Colin Davis got his big break in 1959 when Otto Klemperer fell ill and he took his place at the Royal Festival Hall to conduct a concert performance of Mozart's Don Giovanni, with Elisabeth Schwarzkopf and Joan Sutherland. The critics were impressed.
The following year he made his debut at Glyndebourne when another veteran conductor, Sir Thomas Beecham, also fell ill.
He first performed with the London Symphony Orchestra in 1959 in a programme that included a tuba concerto by Vaughan Williams which he never subsequently conducted.
But he wasn't popular with all musicians, acquiring a reputation for tantrums and abrasiveness. In later life he put his behaviour down to arrogance and inexperience.
"I was a raw young man," he said in 2007, of his first encounters with the LSO, "and they were a pretty ferocious bunch of pirates. There were no women in the orchestra, except for a harpist who smoked a pipe. And we had lots of battles." Musical standards were high, but not as high as today and players often arrived at concerts drunk, he claimed.
Personal crisis
"The friction was that I was a young man and they were older, and I didn't know much about their profession. And I think they were rather resentful. If you're overly enthusiastic about music, or if you were then, they were very cynical about it, and I don't think I handled it very well. But I survived."
In 1961 he became music director at Sadlers Wells Opera (later to become English National Opera) and in 1967 he was made chief conductor of the BBC Symphony Orchestra.
Professional success had gone hand in hand with a personal crisis in the early 1960s. His first marriage, to the soprano April Cantelo, which had produced two children, collapsed when he fell in love with the family's Iranian au pair, Ashraf Naini, known as Shamsi.
The couple had to marry three times to satisfy both British and Iranian authorities, once in Teheran and twice in the UK, and had five children. Lady Davis died in 2010. Sir Colin's second marriage appeared to mellow him.
In 1970 he succeeded Sir Georg Solti as music director at Covent Garden. He stayed for 15 years though his performances divided audiences and critics; many were booed. He won acclaim with performances of operas by Mozart, Berlioz and Tippett - including the premiere of Tippett's The Knot Garden - and championed the work of 20th century composers including Stravinsky, Berg and Britten.
But his Wagner Ring cycle, in a highly controversial production by Gotz Friedrich, drew mixed reviews. And many critics disliked his performances of operas by Puccini and Verdi. Even so, in 1977 he became the first British conductor to appear at Wagner's own opera house, Bayreuth, conducting Tannhauser.
He didn't much care for many of the modern opera productions he was asked to conduct. On occasion, he told one interviewer, there were "the most awful scenes" when he objected to a director's approach. But often it was difficult for conductors to object:
"You're going to work with someone, you've seen a design, which can be quite different when it occupies the stage. By then you're committed; you can't just clear off and leave the others to get on with it by themselves. It's not professional. You've got a responsibility towards the orchestra and singers, and you've got to go down with the ship."
Grandeur and passion
After leaving Covent Garden he turned down offers from leading US orchestras and went instead to Germany where he spent 10 years at the Bavarian Radio Symphony Orchestra before returning to become the LSO's principal conductor. He was made a CBE in 1965, was knighted in 1980 and became a Companion of Honour in 2001.

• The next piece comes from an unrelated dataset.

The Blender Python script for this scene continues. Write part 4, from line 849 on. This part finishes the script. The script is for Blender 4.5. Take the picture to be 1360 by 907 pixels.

In the opera house, on the concert platform and on record he was especially admired for his performances of Mozart, Sibelius, Tippett, Elgar and Britten.
He championed the music of Berlioz, but confessed to finding Prokofiev and Rachmaninov unsympathetic. A typical Colin Davis performance was full of grandeur and passion, but sometimes a little ponderous.

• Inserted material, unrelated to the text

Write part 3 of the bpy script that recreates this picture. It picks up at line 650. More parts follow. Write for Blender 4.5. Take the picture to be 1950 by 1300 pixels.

Nor did he have much time for the early music movement, with its attempts to recreate what composers would originally have heard, with period instruments and small ensembles.

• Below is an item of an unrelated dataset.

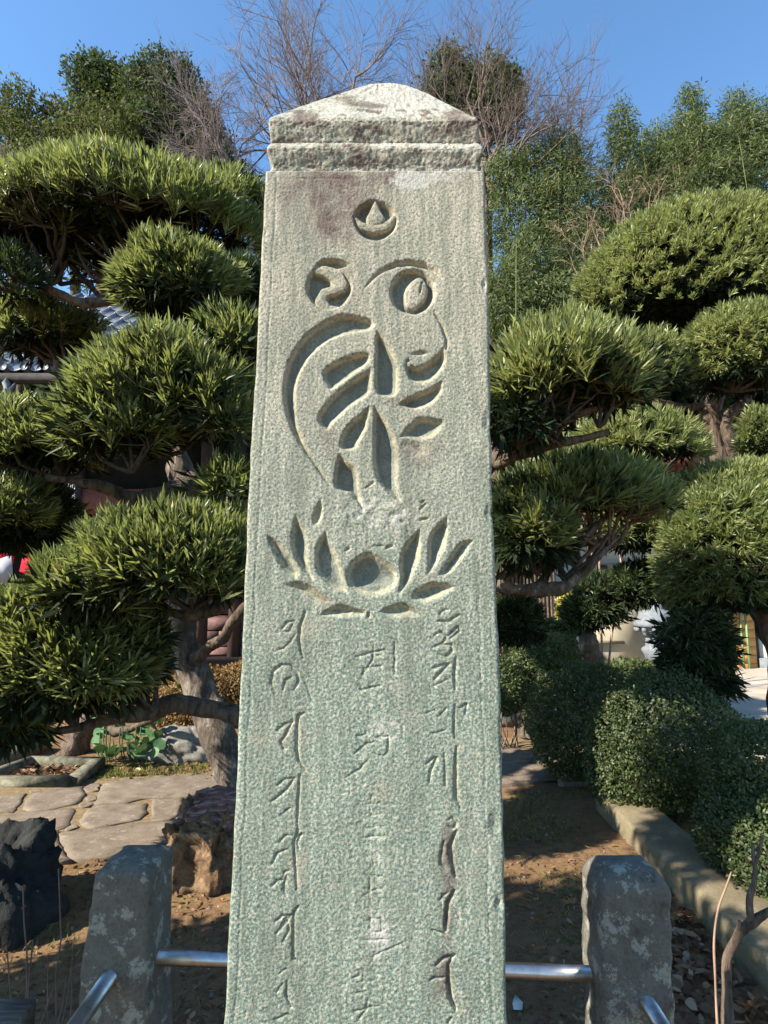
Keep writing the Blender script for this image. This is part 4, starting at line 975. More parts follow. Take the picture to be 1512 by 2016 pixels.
# lower left dark green mass
pad(A_, 115, 1272, 185, 128, 3.2, L=.13, W=0.0108, sp=0.0464, mat='leaf_maki', zmin=-.55, seed=26, twigs=90, anchor=[(240, 1410), (150, 1430)], inner=.8, lump=.2)
pad(A_, 245, 1250, 80, 80, 3.2, L=.13, W=0.0100, sp=0.0544, mat='leaf_maki', zmin=-.6, seed=27, twigs=70, anchor=[(300, 1400)], inner=.5, lump=.3)
pad(A_, -10, 1370, 110, 90, 3.2, L=.13, W=0.0100, sp=0.0480, mat='leaf_maki', zmin=-.6, seed=28, twigs=30, inner=.6, lump=.2)

Bt = tree_('smaller dark cloud pruned tree at the left edge, rooted behind the square concrete frame', 150, 1480, 6.0, 'podocarpus_tree')
limb(Bt, [(135, 1500, 5.9), (160, 1450, 5.9), (185, 1400, 5.9), (160, 1330, 5.8), (120, 1200, 5.6), (80, 1050, 5.3), (90, 900, 5.4), (120, 760, 5.4), (110, 700, 5.4)], [.16, .10, .085, .08, .08, .07, .06, .05, .04], 'bark', 'trunk', 14, 6, .2, 12)
limb(Bt, [(180, 1410, 5.9), (230, 1440, 5.7), (290, 1420, 5.6), (330, 1400, 5.4)], [.05, .04, .03, .02], 'bark', 'branch', 10, 5, .2, 13)
pad(Bt, 85, 655, 118, 68, 5.4, L=.13, W=0.0088, sp=0.0600, mat='leaf_maki', zmin=-.35, seed=31, twigs=90, anchor=[(120, 715)], inner=.7, lump=.2)
pad(Bt, 35, 1008, 108, 78, 4.2, L=.13, W=0.0096, sp=0.0496, mat='leaf_maki_dark', zmin=-.6, seed=32, twigs=40, inner=.9, lump=.2)
pad(Bt, 10, 1000, 90, 60, 3.8, L=.13, W=0.0096, sp=0.0600, mat='leaf_maki', zmin=-.3, seed=33, twigs=30, inner=.4, lump=.2)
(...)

"If you try to tell me that Bach's B Minor Mass sounds good with a chorus of single voices, I don't believe it," he once said. "We're interested in the sound composers heard in their minds, and not what they actually heard."
In later life he was quietly-spoken, seemed to lack self-confidence away from the conductor's podium and claimed to dislike "all that charisma stuff", exuding instead a certain inner calm.
In a BBC interview in 2007 he reflected: "You can find in music something you can't find in anything else, because it makes time meaningful - at least it does to me. Every time you give a concert, time is suspended: you're mastering it; time is not the enemy. It doesn't put off death, unfortunately, but it gives you a very good time while you're still alive."